▶

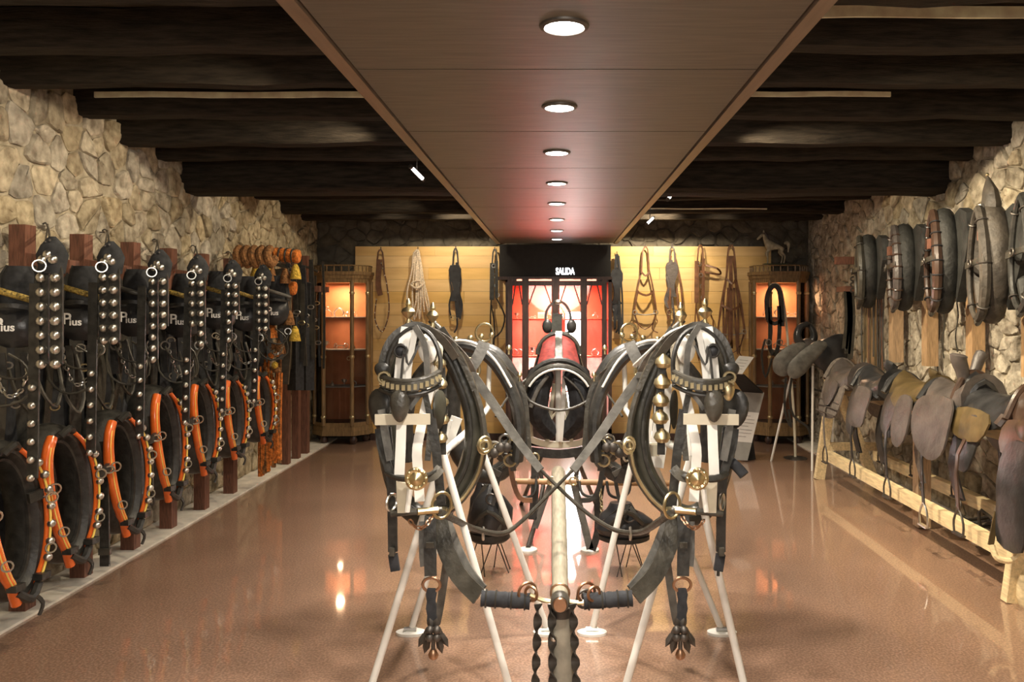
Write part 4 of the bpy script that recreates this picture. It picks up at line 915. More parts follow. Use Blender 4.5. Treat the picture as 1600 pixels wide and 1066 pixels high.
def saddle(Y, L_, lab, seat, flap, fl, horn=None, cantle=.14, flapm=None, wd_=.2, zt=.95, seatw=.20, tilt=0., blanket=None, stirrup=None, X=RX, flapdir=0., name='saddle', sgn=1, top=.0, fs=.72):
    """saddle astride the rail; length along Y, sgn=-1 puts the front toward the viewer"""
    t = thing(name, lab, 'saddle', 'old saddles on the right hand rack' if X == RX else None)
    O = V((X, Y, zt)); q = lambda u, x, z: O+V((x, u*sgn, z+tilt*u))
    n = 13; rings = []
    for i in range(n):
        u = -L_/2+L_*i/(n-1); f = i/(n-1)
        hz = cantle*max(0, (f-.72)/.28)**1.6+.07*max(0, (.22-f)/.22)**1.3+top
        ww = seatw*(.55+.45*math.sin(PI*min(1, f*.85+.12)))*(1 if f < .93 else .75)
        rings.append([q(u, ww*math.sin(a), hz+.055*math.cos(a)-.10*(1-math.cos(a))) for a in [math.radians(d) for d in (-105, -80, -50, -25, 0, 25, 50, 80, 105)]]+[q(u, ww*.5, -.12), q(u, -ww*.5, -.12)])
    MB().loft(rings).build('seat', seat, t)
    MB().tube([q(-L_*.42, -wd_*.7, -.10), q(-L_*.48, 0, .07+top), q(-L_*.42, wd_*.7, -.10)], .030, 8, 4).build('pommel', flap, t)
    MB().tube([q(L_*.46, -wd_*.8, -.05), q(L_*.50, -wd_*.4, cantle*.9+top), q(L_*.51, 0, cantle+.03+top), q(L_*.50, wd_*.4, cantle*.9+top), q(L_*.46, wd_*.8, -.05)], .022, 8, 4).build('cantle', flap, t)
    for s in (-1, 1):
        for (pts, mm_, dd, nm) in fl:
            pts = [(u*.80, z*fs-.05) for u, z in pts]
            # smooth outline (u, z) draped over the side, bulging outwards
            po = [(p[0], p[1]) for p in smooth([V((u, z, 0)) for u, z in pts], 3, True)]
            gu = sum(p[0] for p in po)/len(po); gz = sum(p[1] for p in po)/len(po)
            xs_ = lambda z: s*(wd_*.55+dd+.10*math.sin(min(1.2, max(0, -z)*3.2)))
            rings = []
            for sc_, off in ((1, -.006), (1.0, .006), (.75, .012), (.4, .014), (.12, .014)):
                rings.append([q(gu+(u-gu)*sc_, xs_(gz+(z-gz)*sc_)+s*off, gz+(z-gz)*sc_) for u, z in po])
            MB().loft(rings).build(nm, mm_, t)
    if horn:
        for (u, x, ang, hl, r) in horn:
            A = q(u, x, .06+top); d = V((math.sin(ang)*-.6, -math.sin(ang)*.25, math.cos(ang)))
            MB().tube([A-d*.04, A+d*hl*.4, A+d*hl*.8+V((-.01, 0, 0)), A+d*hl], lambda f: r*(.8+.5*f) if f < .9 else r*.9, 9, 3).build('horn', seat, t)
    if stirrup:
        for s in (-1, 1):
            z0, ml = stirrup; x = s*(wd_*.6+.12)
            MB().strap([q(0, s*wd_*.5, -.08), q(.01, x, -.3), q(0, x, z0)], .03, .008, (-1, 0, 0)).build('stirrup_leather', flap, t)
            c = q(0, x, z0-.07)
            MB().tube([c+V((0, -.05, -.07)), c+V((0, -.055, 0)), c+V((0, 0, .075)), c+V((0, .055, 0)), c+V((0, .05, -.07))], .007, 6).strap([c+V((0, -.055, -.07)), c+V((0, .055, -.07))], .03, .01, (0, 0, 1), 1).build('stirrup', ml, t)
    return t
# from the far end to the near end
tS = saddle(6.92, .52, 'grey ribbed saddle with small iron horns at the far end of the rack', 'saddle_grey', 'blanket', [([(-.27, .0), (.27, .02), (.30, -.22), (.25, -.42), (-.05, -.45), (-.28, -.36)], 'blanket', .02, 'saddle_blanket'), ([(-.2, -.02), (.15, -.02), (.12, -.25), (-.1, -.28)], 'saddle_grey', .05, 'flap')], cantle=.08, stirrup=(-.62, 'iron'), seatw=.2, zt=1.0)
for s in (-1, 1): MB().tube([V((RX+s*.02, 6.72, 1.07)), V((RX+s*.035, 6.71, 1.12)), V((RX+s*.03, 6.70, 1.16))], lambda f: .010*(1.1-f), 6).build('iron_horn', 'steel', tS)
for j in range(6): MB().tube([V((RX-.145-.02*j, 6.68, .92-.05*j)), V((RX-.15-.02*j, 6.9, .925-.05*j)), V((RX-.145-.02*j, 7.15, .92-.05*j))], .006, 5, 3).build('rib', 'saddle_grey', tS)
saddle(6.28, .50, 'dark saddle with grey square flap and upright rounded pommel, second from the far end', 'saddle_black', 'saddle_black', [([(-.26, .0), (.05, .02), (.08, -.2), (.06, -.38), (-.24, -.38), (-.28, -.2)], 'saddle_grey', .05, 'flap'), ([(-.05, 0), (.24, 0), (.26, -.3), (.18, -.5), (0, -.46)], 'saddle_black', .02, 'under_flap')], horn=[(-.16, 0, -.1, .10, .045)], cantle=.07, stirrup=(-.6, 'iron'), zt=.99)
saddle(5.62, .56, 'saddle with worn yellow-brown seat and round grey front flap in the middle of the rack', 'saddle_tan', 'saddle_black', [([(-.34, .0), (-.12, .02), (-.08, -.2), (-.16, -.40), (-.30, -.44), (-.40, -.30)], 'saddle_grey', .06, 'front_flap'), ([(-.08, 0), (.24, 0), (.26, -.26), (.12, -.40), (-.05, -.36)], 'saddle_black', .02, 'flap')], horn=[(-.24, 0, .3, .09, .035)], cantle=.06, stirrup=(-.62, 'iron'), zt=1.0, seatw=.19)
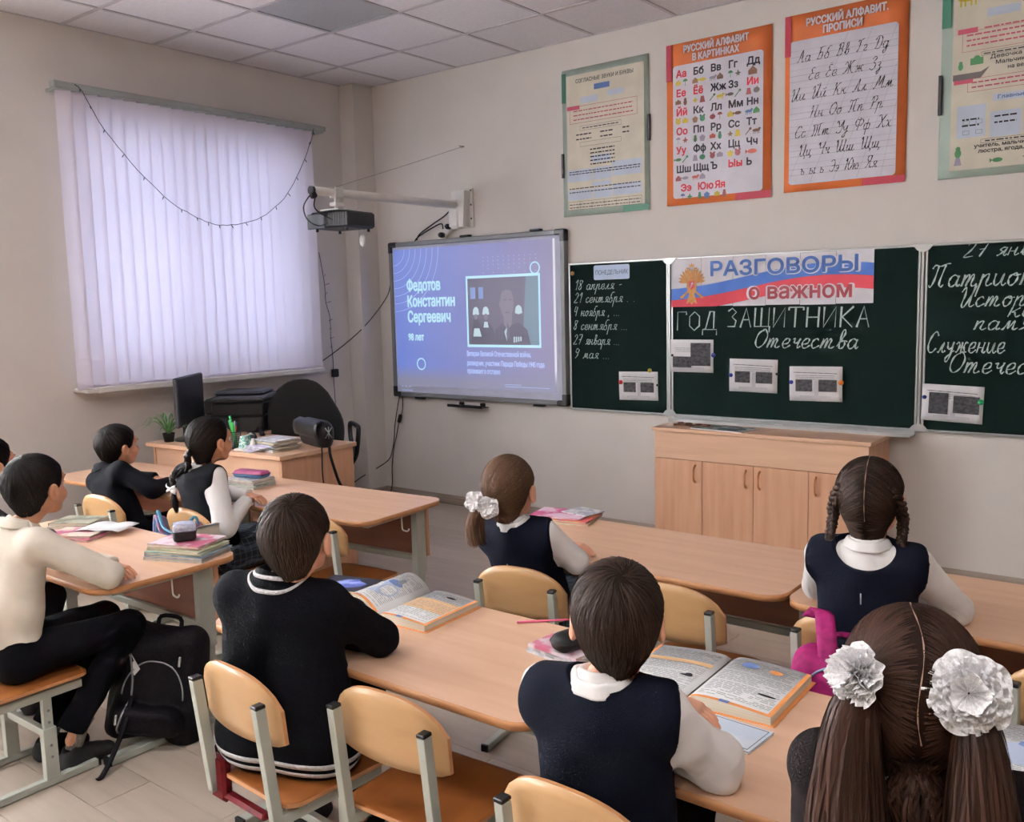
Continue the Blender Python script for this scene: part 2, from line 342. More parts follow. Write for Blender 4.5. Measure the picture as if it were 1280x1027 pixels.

◀

**TASK GOAL:**
Quote all of the entries word for word, omitting any pictures.

**CORRECT OUTPUT:**
Write part 4 of the bpy script that recreates this picture. It picks up at line 915. More parts follow. Use Blender 4.5. Treat the picture as 1600 pixels wide and 1066 pixels high.
def saddle(Y, L_, lab, seat, flap, fl, horn=None, cantle=.14, flapm=None, wd_=.2, zt=.95, seatw=.20, tilt=0., blanket=None, stirrup=None, X=RX, flapdir=0., name='saddle', sgn=1, top=.0, fs=.72):
    """saddle astride the rail; length along Y, sgn=-1 puts the front toward the viewer"""
    t = thing(name, lab, 'saddle', 'old saddles on the right hand rack' if X == RX else None)
    O = V((X, Y, zt)); q = lambda u, x, z: O+V((x, u*sgn, z+tilt*u))
    n = 13; rings = []
    for i in range(n):
        u = -L_/2+L_*i/(n-1); f = i/(n-1)
        hz = cantle*max(0, (f-.72)/.28)**1.6+.07*max(0, (.22-f)/.22)**1.3+top
        ww = seatw*(.55+.45*math.sin(PI*min(1, f*.85+.12)))*(1 if f < .93 else .75)
        rings.append([q(u, ww*math.sin(a), hz+.055*math.cos(a)-.10*(1-math.cos(a))) for a in [math.radians(d) for d in (-105, -80, -50, -25, 0, 25, 50, 80, 105)]]+[q(u, ww*.5, -.12), q(u, -ww*.5, -.12)])
    MB().loft(rings).build('seat', seat, t)
    MB().tube([q(-L_*.42, -wd_*.7, -.10), q(-L_*.48, 0, .07+top), q(-L_*.42, wd_*.7, -.10)], .030, 8, 4).build('pommel', flap, t)
    MB().tube([q(L_*.46, -wd_*.8, -.05), q(L_*.50, -wd_*.4, cantle*.9+top), q(L_*.51, 0, cantle+.03+top), q(L_*.50, wd_*.4, cantle*.9+top), q(L_*.46, wd_*.8, -.05)], .022, 8, 4).build('cantle', flap, t)
    for s in (-1, 1):
        for (pts, mm_, dd, nm) in fl:
            pts = [(u*.80, z*fs-.05) for u, z in pts]
            # smooth outline (u, z) draped over the side, bulging outwards
            po = [(p[0], p[1]) for p in smooth([V((u, z, 0)) for u, z in pts], 3, True)]
            gu = sum(p[0] for p in po)/len(po); gz = sum(p[1] for p in po)/len(po)
            xs_ = lambda z: s*(wd_*.55+dd+.10*math.sin(min(1.2, max(0, -z)*3.2)))
            rings = []
            for sc_, off in ((1, -.006), (1.0, .006), (.75, .012), (.4, .014), (.12, .014)):
                rings.append([q(gu+(u-gu)*sc_, xs_(gz+(z-gz)*sc_)+s*off, gz+(z-gz)*sc_) for u, z in po])
            MB().loft(rings).build(nm, mm_, t)
    if horn:
        for (u, x, ang, hl, r) in horn:
            A = q(u, x, .06+top); d = V((math.sin(ang)*-.6, -math.sin(ang)*.25, math.cos(ang)))
            MB().tube([A-d*.04, A+d*hl*.4, A+d*hl*.8+V((-.01, 0, 0)), A+d*hl], lambda f: r*(.8+.5*f) if f < .9 else r*.9, 9, 3).build('horn', seat, t)
    if stirrup:
        for s in (-1, 1):
            z0, ml = stirrup; x = s*(wd_*.6+.12)
            MB().strap([q(0, s*wd_*.5, -.08), q(.01, x, -.3), q(0, x, z0)], .03, .008, (-1, 0, 0)).build('stirrup_leather', flap, t)
            c = q(0, x, z0-.07)
            MB().tube([c+V((0, -.05, -.07)), c+V((0, -.055, 0)), c+V((0, 0, .075)), c+V((0, .055, 0)), c+V((0, .05, -.07))], .007, 6).strap([c+V((0, -.055, -.07)), c+V((0, .055, -.07))], .03, .01, (0, 0, 1), 1).build('stirrup', ml, t)
    return t
# from the far end to the near end
tS = saddle(6.92, .52, 'grey ribbed saddle with small iron horns at the far end of the rack', 'saddle_grey', 'blanket', [([(-.27, .0), (.27, .02), (.30, -.22), (.25, -.42), (-.05, -.45), (-.28, -.36)], 'blanket', .02, 'saddle_blanket'), ([(-.2, -.02), (.15, -.02), (.12, -.25), (-.1, -.28)], 'saddle_grey', .05, 'flap')], cantle=.08, stirrup=(-.62, 'iron'), seatw=.2, zt=1.0)
for s in (-1, 1): MB().tube([V((RX+s*.02, 6.72, 1.07)), V((RX+s*.035, 6.71, 1.12)), V((RX+s*.03, 6.70, 1.16))], lambda f: .010*(1.1-f), 6).build('iron_horn', 'steel', tS)
for j in range(6): MB().tube([V((RX-.145-.02*j, 6.68, .92-.05*j)), V((RX-.15-.02*j, 6.9, .925-.05*j)), V((RX-.145-.02*j, 7.15, .92-.05*j))], .006, 5, 3).build('rib', 'saddle_grey', tS)
saddle(6.28, .50, 'dark saddle with grey square flap and upright rounded pommel, second from the far end', 'saddle_black', 'saddle_black', [([(-.26, .0), (.05, .02), (.08, -.2), (.06, -.38), (-.24, -.38), (-.28, -.2)], 'saddle_grey', .05, 'flap'), ([(-.05, 0), (.24, 0), (.26, -.3), (.18, -.5), (0, -.46)], 'saddle_black', .02, 'under_flap')], horn=[(-.16, 0, -.1, .10, .045)], cantle=.07, stirrup=(-.6, 'iron'), zt=.99)
saddle(5.62, .56, 'saddle with worn yellow-brown seat and round grey front flap in the middle of the rack', 'saddle_tan', 'saddle_black', [([(-.34, .0), (-.12, .02), (-.08, -.2), (-.16, -.40), (-.30, -.44), (-.40, -.30)], 'saddle_grey', .06, 'front_flap'), ([(-.08, 0), (.24, 0), (.26, -.26), (.12, -.40), (-.05, -.36)], 'saddle_black', .02, 'flap')], horn=[(-.24, 0, .3, .09, .035)], cantle=.06, stirrup=(-.62, 'iron'), zt=1.0, seatw=.19)
Continue the Blender Python script for this scene: part 2, from line 342. More parts follow. Write for Blender 4.5. Measure the picture as if it were 1280x1027 pixels.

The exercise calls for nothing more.